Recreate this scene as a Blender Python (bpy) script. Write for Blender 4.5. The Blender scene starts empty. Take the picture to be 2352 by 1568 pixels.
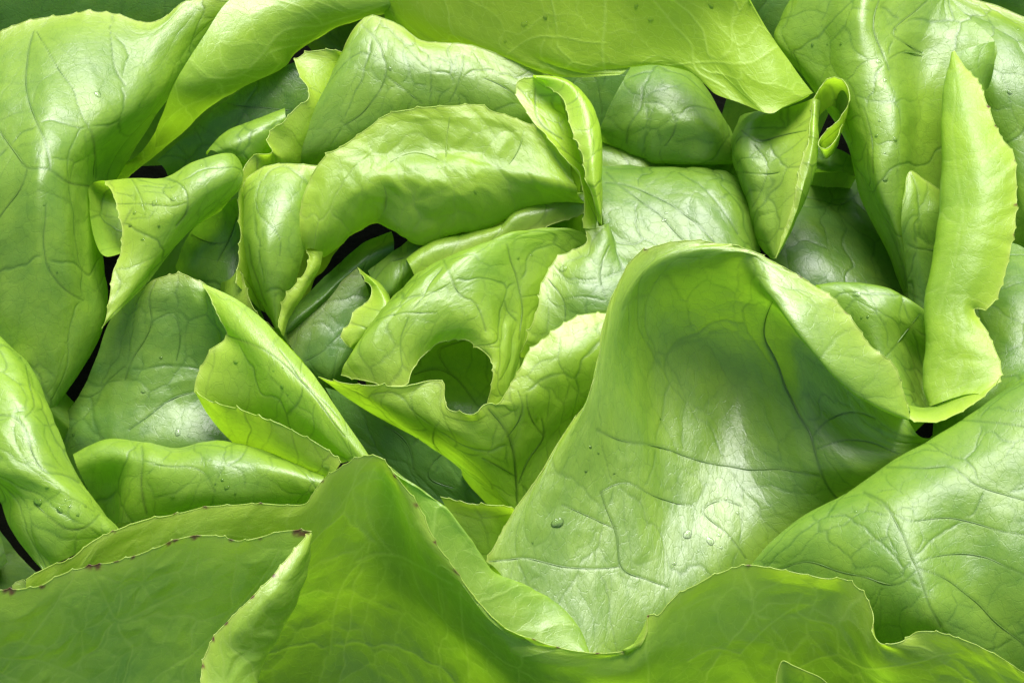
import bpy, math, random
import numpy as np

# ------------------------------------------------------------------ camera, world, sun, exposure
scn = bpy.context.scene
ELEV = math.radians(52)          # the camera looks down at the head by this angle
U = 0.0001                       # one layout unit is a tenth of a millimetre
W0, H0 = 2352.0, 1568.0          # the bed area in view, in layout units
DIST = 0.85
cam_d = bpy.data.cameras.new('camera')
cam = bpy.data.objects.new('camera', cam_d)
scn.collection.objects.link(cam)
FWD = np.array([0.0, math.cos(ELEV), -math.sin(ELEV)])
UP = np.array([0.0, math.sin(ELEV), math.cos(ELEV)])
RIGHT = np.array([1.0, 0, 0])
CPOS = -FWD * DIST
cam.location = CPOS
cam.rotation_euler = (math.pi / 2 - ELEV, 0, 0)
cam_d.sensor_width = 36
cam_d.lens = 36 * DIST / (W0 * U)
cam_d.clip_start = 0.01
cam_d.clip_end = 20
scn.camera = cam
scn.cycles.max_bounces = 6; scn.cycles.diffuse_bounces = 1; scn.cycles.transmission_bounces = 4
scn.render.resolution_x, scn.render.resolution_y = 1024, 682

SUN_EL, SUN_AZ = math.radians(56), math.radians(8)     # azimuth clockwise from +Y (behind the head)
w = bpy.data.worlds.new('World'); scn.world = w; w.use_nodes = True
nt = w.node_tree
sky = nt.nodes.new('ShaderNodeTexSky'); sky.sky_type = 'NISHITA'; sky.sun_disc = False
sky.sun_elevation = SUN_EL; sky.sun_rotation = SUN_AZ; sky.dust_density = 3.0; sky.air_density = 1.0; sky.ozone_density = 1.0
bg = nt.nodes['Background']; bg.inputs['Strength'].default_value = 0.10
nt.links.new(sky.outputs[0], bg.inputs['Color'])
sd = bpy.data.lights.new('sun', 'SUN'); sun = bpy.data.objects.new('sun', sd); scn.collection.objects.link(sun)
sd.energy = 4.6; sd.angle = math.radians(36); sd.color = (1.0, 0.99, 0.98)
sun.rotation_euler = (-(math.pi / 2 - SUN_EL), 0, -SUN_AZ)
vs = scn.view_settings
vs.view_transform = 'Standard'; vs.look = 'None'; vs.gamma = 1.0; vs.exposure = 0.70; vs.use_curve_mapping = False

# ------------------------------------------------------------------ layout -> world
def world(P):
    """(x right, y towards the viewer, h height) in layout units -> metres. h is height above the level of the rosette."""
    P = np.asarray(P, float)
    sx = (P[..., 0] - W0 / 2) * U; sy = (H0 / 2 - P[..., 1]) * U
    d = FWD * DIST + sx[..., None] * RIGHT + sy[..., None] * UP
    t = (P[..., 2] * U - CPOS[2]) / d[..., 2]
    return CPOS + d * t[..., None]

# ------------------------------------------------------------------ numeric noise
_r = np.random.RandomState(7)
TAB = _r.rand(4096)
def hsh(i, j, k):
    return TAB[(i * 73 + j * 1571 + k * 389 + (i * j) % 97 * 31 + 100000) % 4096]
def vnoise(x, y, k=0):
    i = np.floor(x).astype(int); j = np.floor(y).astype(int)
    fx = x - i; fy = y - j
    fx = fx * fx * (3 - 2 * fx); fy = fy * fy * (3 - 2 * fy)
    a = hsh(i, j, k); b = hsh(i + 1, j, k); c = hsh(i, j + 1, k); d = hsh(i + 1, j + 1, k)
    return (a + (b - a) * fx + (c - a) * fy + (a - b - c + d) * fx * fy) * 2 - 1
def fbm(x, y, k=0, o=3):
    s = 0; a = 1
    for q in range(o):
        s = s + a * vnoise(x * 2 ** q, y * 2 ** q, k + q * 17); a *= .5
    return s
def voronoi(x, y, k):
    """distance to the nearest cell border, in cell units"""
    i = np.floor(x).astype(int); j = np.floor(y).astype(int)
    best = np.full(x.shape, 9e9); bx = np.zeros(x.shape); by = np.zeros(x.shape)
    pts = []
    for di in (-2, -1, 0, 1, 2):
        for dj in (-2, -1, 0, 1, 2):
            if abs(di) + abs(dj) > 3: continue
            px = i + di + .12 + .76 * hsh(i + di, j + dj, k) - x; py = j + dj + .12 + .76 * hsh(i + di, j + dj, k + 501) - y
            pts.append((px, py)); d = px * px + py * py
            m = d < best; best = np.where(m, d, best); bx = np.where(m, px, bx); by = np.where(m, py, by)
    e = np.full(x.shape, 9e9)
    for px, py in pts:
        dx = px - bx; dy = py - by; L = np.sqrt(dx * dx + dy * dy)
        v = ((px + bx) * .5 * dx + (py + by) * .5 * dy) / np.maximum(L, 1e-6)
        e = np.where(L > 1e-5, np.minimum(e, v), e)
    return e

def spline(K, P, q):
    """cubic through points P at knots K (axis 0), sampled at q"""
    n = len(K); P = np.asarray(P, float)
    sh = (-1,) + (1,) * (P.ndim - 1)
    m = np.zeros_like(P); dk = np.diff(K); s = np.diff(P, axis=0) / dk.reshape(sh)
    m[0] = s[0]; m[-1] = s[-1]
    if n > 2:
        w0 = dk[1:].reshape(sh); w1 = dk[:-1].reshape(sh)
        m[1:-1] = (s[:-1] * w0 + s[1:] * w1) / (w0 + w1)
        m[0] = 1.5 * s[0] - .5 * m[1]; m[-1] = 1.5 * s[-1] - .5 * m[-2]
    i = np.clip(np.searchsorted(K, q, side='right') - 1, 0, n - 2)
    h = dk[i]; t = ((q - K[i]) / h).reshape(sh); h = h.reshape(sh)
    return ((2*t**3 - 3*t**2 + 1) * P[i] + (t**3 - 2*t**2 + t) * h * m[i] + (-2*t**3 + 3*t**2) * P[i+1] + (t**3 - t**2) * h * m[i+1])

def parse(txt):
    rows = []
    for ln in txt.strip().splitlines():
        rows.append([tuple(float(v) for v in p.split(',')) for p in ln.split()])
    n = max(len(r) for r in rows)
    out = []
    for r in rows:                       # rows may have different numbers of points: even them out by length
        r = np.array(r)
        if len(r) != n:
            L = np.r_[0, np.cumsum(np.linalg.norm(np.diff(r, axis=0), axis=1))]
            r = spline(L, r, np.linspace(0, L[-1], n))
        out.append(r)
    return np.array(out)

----

Repeat the material above verbatim. Leave the pictures behind.

Recreate this scene as a Blender Python (bpy) script. Write for Blender 4.5. The Blender scene starts empty. Take the picture to be 2352 by 1568 pixels.
import bpy, math, random
import numpy as np

# ------------------------------------------------------------------ camera, world, sun, exposure
scn = bpy.context.scene
ELEV = math.radians(52)          # the camera looks down at the head by this angle
U = 0.0001                       # one layout unit is a tenth of a millimetre
W0, H0 = 2352.0, 1568.0          # the bed area in view, in layout units
DIST = 0.85
cam_d = bpy.data.cameras.new('camera')
cam = bpy.data.objects.new('camera', cam_d)
scn.collection.objects.link(cam)
FWD = np.array([0.0, math.cos(ELEV), -math.sin(ELEV)])
UP = np.array([0.0, math.sin(ELEV), math.cos(ELEV)])
RIGHT = np.array([1.0, 0, 0])
CPOS = -FWD * DIST
cam.location = CPOS
cam.rotation_euler = (math.pi / 2 - ELEV, 0, 0)
cam_d.sensor_width = 36
cam_d.lens = 36 * DIST / (W0 * U)
cam_d.clip_start = 0.01
cam_d.clip_end = 20
scn.camera = cam
scn.cycles.max_bounces = 6; scn.cycles.diffuse_bounces = 1; scn.cycles.transmission_bounces = 4
scn.render.resolution_x, scn.render.resolution_y = 1024, 682

SUN_EL, SUN_AZ = math.radians(56), math.radians(8)     # azimuth clockwise from +Y (behind the head)
w = bpy.data.worlds.new('World'); scn.world = w; w.use_nodes = True
nt = w.node_tree
sky = nt.nodes.new('ShaderNodeTexSky'); sky.sky_type = 'NISHITA'; sky.sun_disc = False
sky.sun_elevation = SUN_EL; sky.sun_rotation = SUN_AZ; sky.dust_density = 3.0; sky.air_density = 1.0; sky.ozone_density = 1.0
bg = nt.nodes['Background']; bg.inputs['Strength'].default_value = 0.10
nt.links.new(sky.outputs[0], bg.inputs['Color'])
sd = bpy.data.lights.new('sun', 'SUN'); sun = bpy.data.objects.new('sun', sd); scn.collection.objects.link(sun)
sd.energy = 4.6; sd.angle = math.radians(36); sd.color = (1.0, 0.99, 0.98)
sun.rotation_euler = (-(math.pi / 2 - SUN_EL), 0, -SUN_AZ)
vs = scn.view_settings
vs.view_transform = 'Standard'; vs.look = 'None'; vs.gamma = 1.0; vs.exposure = 0.70; vs.use_curve_mapping = False

# ------------------------------------------------------------------ layout -> world
def world(P):
    """(x right, y towards the viewer, h height) in layout units -> metres. h is height above the level of the rosette."""
    P = np.asarray(P, float)
    sx = (P[..., 0] - W0 / 2) * U; sy = (H0 / 2 - P[..., 1]) * U
    d = FWD * DIST + sx[..., None] * RIGHT + sy[..., None] * UP
    t = (P[..., 2] * U - CPOS[2]) / d[..., 2]
    return CPOS + d * t[..., None]

# ------------------------------------------------------------------ numeric noise
_r = np.random.RandomState(7)
TAB = _r.rand(4096)
def hsh(i, j, k):
    return TAB[(i * 73 + j * 1571 + k * 389 + (i * j) % 97 * 31 + 100000) % 4096]
def vnoise(x, y, k=0):
    i = np.floor(x).astype(int); j = np.floor(y).astype(int)
    fx = x - i; fy = y - j
    fx = fx * fx * (3 - 2 * fx); fy = fy * fy * (3 - 2 * fy)
    a = hsh(i, j, k); b = hsh(i + 1, j, k); c = hsh(i, j + 1, k); d = hsh(i + 1, j + 1, k)
    return (a + (b - a) * fx + (c - a) * fy + (a - b - c + d) * fx * fy) * 2 - 1
def fbm(x, y, k=0, o=3):
    s = 0; a = 1
    for q in range(o):
        s = s + a * vnoise(x * 2 ** q, y * 2 ** q, k + q * 17); a *= .5
    return s
def voronoi(x, y, k):
    """distance to the nearest cell border, in cell units"""
    i = np.floor(x).astype(int); j = np.floor(y).astype(int)
    best = np.full(x.shape, 9e9); bx = np.zeros(x.shape); by = np.zeros(x.shape)
    pts = []
    for di in (-2, -1, 0, 1, 2):
        for dj in (-2, -1, 0, 1, 2):
            if abs(di) + abs(dj) > 3: continue
            px = i + di + .12 + .76 * hsh(i + di, j + dj, k) - x; py = j + dj + .12 + .76 * hsh(i + di, j + dj, k + 501) - y
            pts.append((px, py)); d = px * px + py * py
            m = d < best; best = np.where(m, d, best); bx = np.where(m, px, bx); by = np.where(m, py, by)
    e = np.full(x.shape, 9e9)
    for px, py in pts:
        dx = px - bx; dy = py - by; L = np.sqrt(dx * dx + dy * dy)
        v = ((px + bx) * .5 * dx + (py + by) * .5 * dy) / np.maximum(L, 1e-6)
        e = np.where(L > 1e-5, np.minimum(e, v), e)
    return e

def spline(K, P, q):
    """cubic through points P at knots K (axis 0), sampled at q"""
    n = len(K); P = np.asarray(P, float)
    sh = (-1,) + (1,) * (P.ndim - 1)
    m = np.zeros_like(P); dk = np.diff(K); s = np.diff(P, axis=0) / dk.reshape(sh)
    m[0] = s[0]; m[-1] = s[-1]
    if n > 2:
        w0 = dk[1:].reshape(sh); w1 = dk[:-1].reshape(sh)
        m[1:-1] = (s[:-1] * w0 + s[1:] * w1) / (w0 + w1)
        m[0] = 1.5 * s[0] - .5 * m[1]; m[-1] = 1.5 * s[-1] - .5 * m[-2]
    i = np.clip(np.searchsorted(K, q, side='right') - 1, 0, n - 2)
    h = dk[i]; t = ((q - K[i]) / h).reshape(sh); h = h.reshape(sh)
    return ((2*t**3 - 3*t**2 + 1) * P[i] + (t**3 - 2*t**2 + t) * h * m[i] + (-2*t**3 + 3*t**2) * P[i+1] + (t**3 - t**2) * h * m[i+1])

def parse(txt):
    rows = []
    for ln in txt.strip().splitlines():
        rows.append([tuple(float(v) for v in p.split(',')) for p in ln.split()])
    n = max(len(r) for r in rows)
    out = []
    for r in rows:                       # rows may have different numbers of points: even them out by length
        r = np.array(r)
        if len(r) != n:
            L = np.r_[0, np.cumsum(np.linalg.norm(np.diff(r, axis=0), axis=1))]
            r = spline(L, r, np.linspace(0, L[-1], n))
        out.append(r)
    return np.array(out)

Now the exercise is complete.